Om A Ra Pa Ca Na Dhih
Manjushri is een Bodhisattva die wijsheid vertegenwoordigt en zijn mantra symboliseert ook die kwaliteit. Hij houdt een zwaard in zijn rechterhand, dit symboliseert zijn vermogen om door waanvoorstellingen heen te snijden. In zijn linkerhand bij zijn hart houdt hij de stengel van een lotusbloem die een boek draagt, dit is de leer van de Perfectie van de Wijsheid, of de Prajnaparamita.
Om is een mystieke lettergreep. Om is de grondtoon, de oertoon en een aanroeping.
De lettergrepen tussen Om en de afsluitende Dhih zijn de eerste lettergrepen van een syllabary die de arapacana wordt genoemd omdat deze begint met de lettergrepen A, RA, P, A CA en NA. (Een syllabary is als een alfabet, maar dan opgebouwd uit lettergrepen).
Deze syllabary is te vinden in een aantal boeddhistische teksten, waaronder enkele Perfection of Wisdom (prajñaparamita) teksten. Veel van de teksten waarin A RA PA CA NA (en de rest van de syllabary) voorkomt, zijn niet verbonden met Manjushri, maar volgens Dr. Conze (in de inleiding van The Large Sutra on Perfect Wisdom) wordt in latere literatuur altijd verbonden met de Bodhisattva Manjushri.
De afzonderlijke lettergrepen A RA PA CA en NA hebben geen conceptuele betekenis, hoewel ze worden gezien als symbolische verbindingen met verschillende spirituele kwaliteiten.
Hier is het schema uiteengezet in de Grote Soetra van Perfecte Wijsheid:
A leidt tot het inzicht dat de essentie van alle dingen niet geproduceerd is.
RA leidt tot het inzicht dat alle dingen puur en vrij van verontreinigingen zijn.
PA leidt tot het inzicht dat alle dharma’s zijn “uitgelegd in de ultieme zin”.

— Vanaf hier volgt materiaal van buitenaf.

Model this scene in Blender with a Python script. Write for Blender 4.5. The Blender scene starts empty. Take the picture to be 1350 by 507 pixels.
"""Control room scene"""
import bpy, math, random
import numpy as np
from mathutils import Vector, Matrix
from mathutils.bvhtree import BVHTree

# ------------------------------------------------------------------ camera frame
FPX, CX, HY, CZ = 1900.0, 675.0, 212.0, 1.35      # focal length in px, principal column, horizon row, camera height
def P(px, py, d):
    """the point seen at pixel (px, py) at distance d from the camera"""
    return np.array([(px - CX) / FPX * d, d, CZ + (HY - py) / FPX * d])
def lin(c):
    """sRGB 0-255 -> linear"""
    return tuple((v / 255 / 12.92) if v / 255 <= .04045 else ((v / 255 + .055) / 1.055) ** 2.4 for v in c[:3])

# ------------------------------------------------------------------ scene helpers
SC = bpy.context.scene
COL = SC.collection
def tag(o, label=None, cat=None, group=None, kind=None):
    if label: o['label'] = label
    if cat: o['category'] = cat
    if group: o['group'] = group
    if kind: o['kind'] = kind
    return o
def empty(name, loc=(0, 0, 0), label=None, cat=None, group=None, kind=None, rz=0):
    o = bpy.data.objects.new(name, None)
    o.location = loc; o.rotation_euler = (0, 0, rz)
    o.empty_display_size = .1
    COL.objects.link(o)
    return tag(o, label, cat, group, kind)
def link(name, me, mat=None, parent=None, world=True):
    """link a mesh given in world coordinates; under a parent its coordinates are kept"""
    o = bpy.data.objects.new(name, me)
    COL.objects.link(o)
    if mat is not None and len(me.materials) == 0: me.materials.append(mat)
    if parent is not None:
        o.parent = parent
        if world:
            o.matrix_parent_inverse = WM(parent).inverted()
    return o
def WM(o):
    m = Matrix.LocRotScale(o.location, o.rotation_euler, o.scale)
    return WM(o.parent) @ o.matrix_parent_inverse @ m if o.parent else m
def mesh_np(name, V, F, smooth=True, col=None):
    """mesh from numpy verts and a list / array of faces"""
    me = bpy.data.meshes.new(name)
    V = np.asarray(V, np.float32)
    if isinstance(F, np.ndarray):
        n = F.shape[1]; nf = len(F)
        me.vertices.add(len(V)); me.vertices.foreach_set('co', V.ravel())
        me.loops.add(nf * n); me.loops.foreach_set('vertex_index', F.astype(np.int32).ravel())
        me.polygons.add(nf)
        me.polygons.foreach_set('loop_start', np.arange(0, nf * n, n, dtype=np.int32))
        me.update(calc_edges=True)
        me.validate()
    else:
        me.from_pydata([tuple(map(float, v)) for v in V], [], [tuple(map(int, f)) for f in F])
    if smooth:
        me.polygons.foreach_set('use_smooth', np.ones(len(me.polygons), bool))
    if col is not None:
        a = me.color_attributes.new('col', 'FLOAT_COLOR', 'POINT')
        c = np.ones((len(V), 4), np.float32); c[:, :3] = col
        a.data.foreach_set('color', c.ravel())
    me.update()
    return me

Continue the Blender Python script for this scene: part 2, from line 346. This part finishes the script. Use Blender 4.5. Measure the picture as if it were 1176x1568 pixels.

CA leidt tot het inzicht dat het ontstaan en ophouden der dingen niet te bevatten is omdat er in werkelijkheid geen ontstaan of ophouden is.
NA leidt tot het inzicht dat hoewel de namen van dingen veranderen, de aard van de dingen achter hun naam niet kan worden gewonnen of verloren.
Dit zijn allemaal belangrijke concepten in de Perfectie van Wijsheid, hoewel het een beetje beperkend is om te zeggen dat het concepten zijn. In feite zijn het pogingen om de onbeschrijfelijke aard van de werkelijkheid te beschrijven.
Dhīḥ wordt gedefinieerd als:
Gedachte, (vooral) religieus denken, reflectie, meditatie, toewijding, gebed; begrip, intelligentie, wijsheid.